WHAT YOU WILL DO
Please write out the material below exactly as given.

PROVIDED MATERIAL
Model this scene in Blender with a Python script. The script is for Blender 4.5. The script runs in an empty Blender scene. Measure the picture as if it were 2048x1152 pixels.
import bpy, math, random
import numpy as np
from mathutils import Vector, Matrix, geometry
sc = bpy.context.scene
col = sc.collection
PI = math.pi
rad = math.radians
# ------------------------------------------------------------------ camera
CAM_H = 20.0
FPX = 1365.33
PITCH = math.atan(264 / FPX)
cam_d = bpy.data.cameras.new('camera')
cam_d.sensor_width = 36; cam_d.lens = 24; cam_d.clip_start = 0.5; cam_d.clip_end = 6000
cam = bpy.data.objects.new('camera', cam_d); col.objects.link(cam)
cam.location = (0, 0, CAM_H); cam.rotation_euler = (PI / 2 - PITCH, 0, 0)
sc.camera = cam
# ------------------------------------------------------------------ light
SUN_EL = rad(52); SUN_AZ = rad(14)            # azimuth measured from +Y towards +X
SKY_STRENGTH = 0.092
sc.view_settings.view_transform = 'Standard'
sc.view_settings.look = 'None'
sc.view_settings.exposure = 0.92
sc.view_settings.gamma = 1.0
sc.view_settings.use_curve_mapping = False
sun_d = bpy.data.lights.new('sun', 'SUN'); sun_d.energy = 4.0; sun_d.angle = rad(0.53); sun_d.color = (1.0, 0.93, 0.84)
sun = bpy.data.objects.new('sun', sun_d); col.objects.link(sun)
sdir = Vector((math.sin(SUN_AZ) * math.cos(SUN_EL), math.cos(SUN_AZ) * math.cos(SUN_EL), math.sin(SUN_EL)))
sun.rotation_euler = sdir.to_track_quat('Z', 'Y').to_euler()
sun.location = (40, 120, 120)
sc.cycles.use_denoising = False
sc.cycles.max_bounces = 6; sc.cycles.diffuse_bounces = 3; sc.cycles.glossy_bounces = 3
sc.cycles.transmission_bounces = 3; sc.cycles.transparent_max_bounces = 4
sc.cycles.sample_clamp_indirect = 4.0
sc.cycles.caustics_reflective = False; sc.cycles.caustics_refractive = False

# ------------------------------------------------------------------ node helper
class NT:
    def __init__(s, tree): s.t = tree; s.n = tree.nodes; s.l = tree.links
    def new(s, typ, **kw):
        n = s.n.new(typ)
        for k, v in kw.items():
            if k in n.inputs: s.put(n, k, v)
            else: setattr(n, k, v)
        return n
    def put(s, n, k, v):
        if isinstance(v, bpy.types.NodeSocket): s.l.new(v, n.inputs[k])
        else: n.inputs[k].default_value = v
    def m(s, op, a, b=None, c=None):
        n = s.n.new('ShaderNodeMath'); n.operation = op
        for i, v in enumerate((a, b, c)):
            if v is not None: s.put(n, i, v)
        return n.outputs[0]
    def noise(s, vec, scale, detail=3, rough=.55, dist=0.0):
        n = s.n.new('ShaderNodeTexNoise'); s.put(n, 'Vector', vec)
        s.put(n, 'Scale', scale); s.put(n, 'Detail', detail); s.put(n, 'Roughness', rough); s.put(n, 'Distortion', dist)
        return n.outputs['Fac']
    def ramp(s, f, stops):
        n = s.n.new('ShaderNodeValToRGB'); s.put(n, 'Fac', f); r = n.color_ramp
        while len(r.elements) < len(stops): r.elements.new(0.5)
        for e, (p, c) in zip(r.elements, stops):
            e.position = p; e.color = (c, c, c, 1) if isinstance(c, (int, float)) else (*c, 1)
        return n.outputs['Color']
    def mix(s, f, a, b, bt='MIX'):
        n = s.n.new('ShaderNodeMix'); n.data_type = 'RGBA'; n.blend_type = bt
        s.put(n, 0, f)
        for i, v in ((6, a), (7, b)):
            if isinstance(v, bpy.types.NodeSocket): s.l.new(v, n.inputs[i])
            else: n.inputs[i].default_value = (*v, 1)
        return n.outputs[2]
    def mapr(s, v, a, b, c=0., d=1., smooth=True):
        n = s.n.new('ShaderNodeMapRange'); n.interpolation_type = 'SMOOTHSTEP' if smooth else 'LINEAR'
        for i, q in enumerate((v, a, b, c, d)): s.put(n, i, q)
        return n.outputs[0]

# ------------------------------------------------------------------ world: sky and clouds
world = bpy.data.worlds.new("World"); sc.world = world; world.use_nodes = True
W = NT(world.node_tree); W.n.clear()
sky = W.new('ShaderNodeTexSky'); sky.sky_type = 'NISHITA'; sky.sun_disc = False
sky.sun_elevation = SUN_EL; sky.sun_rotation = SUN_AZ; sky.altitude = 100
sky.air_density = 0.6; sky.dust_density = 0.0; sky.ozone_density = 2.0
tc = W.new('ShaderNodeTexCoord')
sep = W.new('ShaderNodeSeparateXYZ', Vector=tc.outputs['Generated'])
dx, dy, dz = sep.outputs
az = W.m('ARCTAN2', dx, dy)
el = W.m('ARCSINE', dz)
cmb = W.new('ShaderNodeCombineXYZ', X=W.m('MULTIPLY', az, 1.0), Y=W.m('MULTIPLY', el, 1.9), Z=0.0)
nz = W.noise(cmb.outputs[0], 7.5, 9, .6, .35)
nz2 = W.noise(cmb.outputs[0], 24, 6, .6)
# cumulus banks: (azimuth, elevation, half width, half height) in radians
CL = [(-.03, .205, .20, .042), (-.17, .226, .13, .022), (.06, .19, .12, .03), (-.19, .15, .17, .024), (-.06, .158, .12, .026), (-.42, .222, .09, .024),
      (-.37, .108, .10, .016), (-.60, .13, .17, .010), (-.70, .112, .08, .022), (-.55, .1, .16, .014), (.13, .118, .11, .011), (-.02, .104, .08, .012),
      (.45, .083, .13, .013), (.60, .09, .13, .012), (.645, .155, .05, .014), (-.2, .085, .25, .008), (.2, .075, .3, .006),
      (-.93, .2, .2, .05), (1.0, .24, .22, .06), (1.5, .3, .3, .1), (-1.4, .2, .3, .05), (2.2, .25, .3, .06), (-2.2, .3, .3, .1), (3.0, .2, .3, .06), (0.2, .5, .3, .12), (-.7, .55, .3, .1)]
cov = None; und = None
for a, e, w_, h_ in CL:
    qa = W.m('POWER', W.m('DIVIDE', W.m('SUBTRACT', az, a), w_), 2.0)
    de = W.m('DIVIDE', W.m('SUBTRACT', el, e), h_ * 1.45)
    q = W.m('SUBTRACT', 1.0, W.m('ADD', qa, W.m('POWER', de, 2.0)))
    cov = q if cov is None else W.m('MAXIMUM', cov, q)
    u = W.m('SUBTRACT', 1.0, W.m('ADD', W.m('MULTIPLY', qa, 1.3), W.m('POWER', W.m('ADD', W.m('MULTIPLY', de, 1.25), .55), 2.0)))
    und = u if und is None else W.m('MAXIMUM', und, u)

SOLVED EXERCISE
Model this scene in Blender with a Python script. The script is for Blender 4.5. The script runs in an empty Blender scene. Measure the picture as if it were 2048x1152 pixels.
import bpy, math, random
import numpy as np
from mathutils import Vector, Matrix, geometry
sc = bpy.context.scene
col = sc.collection
PI = math.pi
rad = math.radians
# ------------------------------------------------------------------ camera
CAM_H = 20.0
FPX = 1365.33
PITCH = math.atan(264 / FPX)
cam_d = bpy.data.cameras.new('camera')
cam_d.sensor_width = 36; cam_d.lens = 24; cam_d.clip_start = 0.5; cam_d.clip_end = 6000
cam = bpy.data.objects.new('camera', cam_d); col.objects.link(cam)
cam.location = (0, 0, CAM_H); cam.rotation_euler = (PI / 2 - PITCH, 0, 0)
sc.camera = cam
# ------------------------------------------------------------------ light
SUN_EL = rad(52); SUN_AZ = rad(14)            # azimuth measured from +Y towards +X
SKY_STRENGTH = 0.092
sc.view_settings.view_transform = 'Standard'
sc.view_settings.look = 'None'
sc.view_settings.exposure = 0.92
sc.view_settings.gamma = 1.0
sc.view_settings.use_curve_mapping = False
sun_d = bpy.data.lights.new('sun', 'SUN'); sun_d.energy = 4.0; sun_d.angle = rad(0.53); sun_d.color = (1.0, 0.93, 0.84)
sun = bpy.data.objects.new('sun', sun_d); col.objects.link(sun)
sdir = Vector((math.sin(SUN_AZ) * math.cos(SUN_EL), math.cos(SUN_AZ) * math.cos(SUN_EL), math.sin(SUN_EL)))
sun.rotation_euler = sdir.to_track_quat('Z', 'Y').to_euler()
sun.location = (40, 120, 120)
sc.cycles.use_denoising = False
sc.cycles.max_bounces = 6; sc.cycles.diffuse_bounces = 3; sc.cycles.glossy_bounces = 3
sc.cycles.transmission_bounces = 3; sc.cycles.transparent_max_bounces = 4
sc.cycles.sample_clamp_indirect = 4.0
sc.cycles.caustics_reflective = False; sc.cycles.caustics_refractive = False

# ------------------------------------------------------------------ node helper
class NT:
    def __init__(s, tree): s.t = tree; s.n = tree.nodes; s.l = tree.links
    def new(s, typ, **kw):
        n = s.n.new(typ)
        for k, v in kw.items():
            if k in n.inputs: s.put(n, k, v)
            else: setattr(n, k, v)
        return n
    def put(s, n, k, v):
        if isinstance(v, bpy.types.NodeSocket): s.l.new(v, n.inputs[k])
        else: n.inputs[k].default_value = v
    def m(s, op, a, b=None, c=None):
        n = s.n.new('ShaderNodeMath'); n.operation = op
        for i, v in enumerate((a, b, c)):
            if v is not None: s.put(n, i, v)
        return n.outputs[0]
    def noise(s, vec, scale, detail=3, rough=.55, dist=0.0):
        n = s.n.new('ShaderNodeTexNoise'); s.put(n, 'Vector', vec)
        s.put(n, 'Scale', scale); s.put(n, 'Detail', detail); s.put(n, 'Roughness', rough); s.put(n, 'Distortion', dist)
        return n.outputs['Fac']
    def ramp(s, f, stops):
        n = s.n.new('ShaderNodeValToRGB'); s.put(n, 'Fac', f); r = n.color_ramp
        while len(r.elements) < len(stops): r.elements.new(0.5)
        for e, (p, c) in zip(r.elements, stops):
            e.position = p; e.color = (c, c, c, 1) if isinstance(c, (int, float)) else (*c, 1)
        return n.outputs['Color']
    def mix(s, f, a, b, bt='MIX'):
        n = s.n.new('ShaderNodeMix'); n.data_type = 'RGBA'; n.blend_type = bt
        s.put(n, 0, f)
        for i, v in ((6, a), (7, b)):
            if isinstance(v, bpy.types.NodeSocket): s.l.new(v, n.inputs[i])
            else: n.inputs[i].default_value = (*v, 1)
        return n.outputs[2]
    def mapr(s, v, a, b, c=0., d=1., smooth=True):
        n = s.n.new('ShaderNodeMapRange'); n.interpolation_type = 'SMOOTHSTEP' if smooth else 'LINEAR'
        for i, q in enumerate((v, a, b, c, d)): s.put(n, i, q)
        return n.outputs[0]

# ------------------------------------------------------------------ world: sky and clouds
world = bpy.data.worlds.new("World"); sc.world = world; world.use_nodes = True
W = NT(world.node_tree); W.n.clear()
sky = W.new('ShaderNodeTexSky'); sky.sky_type = 'NISHITA'; sky.sun_disc = False
sky.sun_elevation = SUN_EL; sky.sun_rotation = SUN_AZ; sky.altitude = 100
sky.air_density = 0.6; sky.dust_density = 0.0; sky.ozone_density = 2.0
tc = W.new('ShaderNodeTexCoord')
sep = W.new('ShaderNodeSeparateXYZ', Vector=tc.outputs['Generated'])
dx, dy, dz = sep.outputs
az = W.m('ARCTAN2', dx, dy)
el = W.m('ARCSINE', dz)
cmb = W.new('ShaderNodeCombineXYZ', X=W.m('MULTIPLY', az, 1.0), Y=W.m('MULTIPLY', el, 1.9), Z=0.0)
nz = W.noise(cmb.outputs[0], 7.5, 9, .6, .35)
nz2 = W.noise(cmb.outputs[0], 24, 6, .6)
# cumulus banks: (azimuth, elevation, half width, half height) in radians
CL = [(-.03, .205, .20, .042), (-.17, .226, .13, .022), (.06, .19, .12, .03), (-.19, .15, .17, .024), (-.06, .158, .12, .026), (-.42, .222, .09, .024),
      (-.37, .108, .10, .016), (-.60, .13, .17, .010), (-.70, .112, .08, .022), (-.55, .1, .16, .014), (.13, .118, .11, .011), (-.02, .104, .08, .012),
      (.45, .083, .13, .013), (.60, .09, .13, .012), (.645, .155, .05, .014), (-.2, .085, .25, .008), (.2, .075, .3, .006),
      (-.93, .2, .2, .05), (1.0, .24, .22, .06), (1.5, .3, .3, .1), (-1.4, .2, .3, .05), (2.2, .25, .3, .06), (-2.2, .3, .3, .1), (3.0, .2, .3, .06), (0.2, .5, .3, .12), (-.7, .55, .3, .1)]
cov = None; und = None
for a, e, w_, h_ in CL:
    qa = W.m('POWER', W.m('DIVIDE', W.m('SUBTRACT', az, a), w_), 2.0)
    de = W.m('DIVIDE', W.m('SUBTRACT', el, e), h_ * 1.45)
    q = W.m('SUBTRACT', 1.0, W.m('ADD', qa, W.m('POWER', de, 2.0)))
    cov = q if cov is None else W.m('MAXIMUM', cov, q)
    u = W.m('SUBTRACT', 1.0, W.m('ADD', W.m('MULTIPLY', qa, 1.3), W.m('POWER', W.m('ADD', W.m('MULTIPLY', de, 1.25), .55), 2.0)))
    und = u if und is None else W.m('MAXIMUM', und, u)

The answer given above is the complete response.